Auf der Baustelle an einer Autobahnbrücke der A7 bei Schraudenbach im Landkreis Schweinfurt hat sich vor genau vor sechs Jahren ein tragisches Unglück ereignet. Bei Betonierungsarbeiten für eine neue Brücke war das Traggerüst eingestürzt. Nachdem 1.500 Tonnen Beton auf einem Bauabschnitt eingefüllt, verteilt, verdichtet und geglättet waren, brach das Traggerüst zusammen. 13 Bauarbeiter wurden rund 22 Meter in die Tiefe gerissen worden. Dabei kam ein 38-jähriger kroatischer Arbeiter ums Leben. Drei Bauarbeiter wurden lebensgefährlich, sechs schwer und drei leicht verletzt. Außerdem verletzten sich zwei Arbeiter am Boden.
Schuldfrage noch nicht geklärt
Bis heute ist die Schuldfrage noch nicht geklärt. Im November 2019 begann ein Prozess gegen drei Männer vor dem Landgericht Schweinfurt. Den Angeklagten wurde vorgeworfen, die Statik eines Traggerüstes nicht ausreichend geprüft zu haben. Doch dann wurde der Prozess nach sechs Verhandlungstagen unterbrochen, nachdem ein neues Gutachten angefordert worden ist.
Die Verhandlung wegen fahrlässiger Tötung und fahrlässiger Körperverletzung muss jetzt neu gestartet werden. Weiterhin hat die Staatsanwaltschaft gegen einen 64-Jährigen Klage erhoben, der einer ihm obliegenden Pflicht zur Prüfung statischer Berechnungen nicht ausreichend nachgekommen sein soll. Die drei bislang im ersten Verfahren vernommenen Angeklagten hatten jede Verantwortung für das Unglück zurückgewiesen.
Liegt Verantwortung bei Statiker oder Prüfingenieur?
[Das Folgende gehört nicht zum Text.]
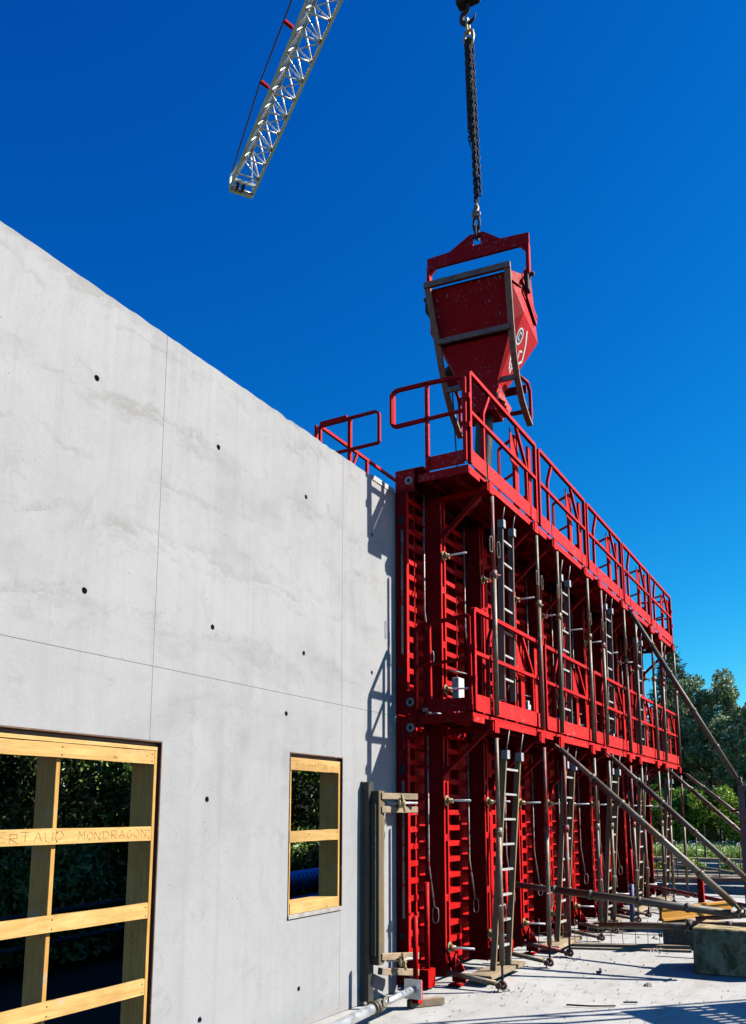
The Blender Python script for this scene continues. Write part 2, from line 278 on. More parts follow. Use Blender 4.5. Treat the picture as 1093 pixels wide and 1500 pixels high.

Zwei Gutachter wurden in dem ersten Verfahren gehört. Einer von beiden, ein Professor für Bauingenieurwesen aus Kassel, erklärte, dass es "riesige Unterschiede" zwischen der Planung und der Ausführung des Traggerüstes gegeben habe. So hätten bei dem Traggerüst an einer wichtigen Stelle innere diagonale Streben gefehlt. Weiterhin sei das Traggerüst oben nicht entsprechend befestigt gewesen. "Bei korrekter Ausführung gemäß Planung hätte sich der Unfall nicht ereignet", sagte der Gutachter im ersten Verfahren.
Ohne es wörtlich formuliert zu haben, entlastet dieser Gutachter damit den angeklagten Statiker und belastet die angeklagten Prüfingenieure, die vor Baubeginn das aufgebaute Traggerüst mit der Ausführungszeichnung hätten vergleichen müssen. Laut dem Gutachter "hätte man Lösungen finden müssen, um Mängel zu heilen". In seinem Gutachten hieß es: "Das Traggerüst versagte infolge nicht wirksamer Halterungen, bei fehlerfreien Ausführungen des Traggerüsts wäre kein Versagen zu erwarten gewesen."
Neuer Gutachter wird herangezogen
Die andere Gutachterin aus Weimar erklärte sehr ausführlich, welche Kräfte wie gewirkt haben könnten. Einige Fragen blieben jedoch ungeklärt. Etwa, ob die angeklagten Ingenieure Fehler bei der Statik oder bei der Einhaltung von technischen Normen gemacht haben. Laut Landgericht habe es Widersprüche in der schriftlichen und mündlichen Ausführung der Gutachterin gegeben. Deshalb sei der Prozess ausgesetzt und ein neues Gutachten angefordert worden.
Zeugen bislang nicht gehört
Ein neues Gutachten eines österreichischen Experten lag schon vor einem Jahr vor. Es war jedoch noch nicht öffentlich einsehbar. Eigentlich sollten Mitte Januar 2020 zehn der damals zum Teil schwer verletzten kroatischen Arbeiter als Zeugen gehört werden. Mit der Aussetzung des Verfahrens konnten diese Zeugen jedoch nicht aussagen. Sie sollen nun im neuen Prozess gehört werden.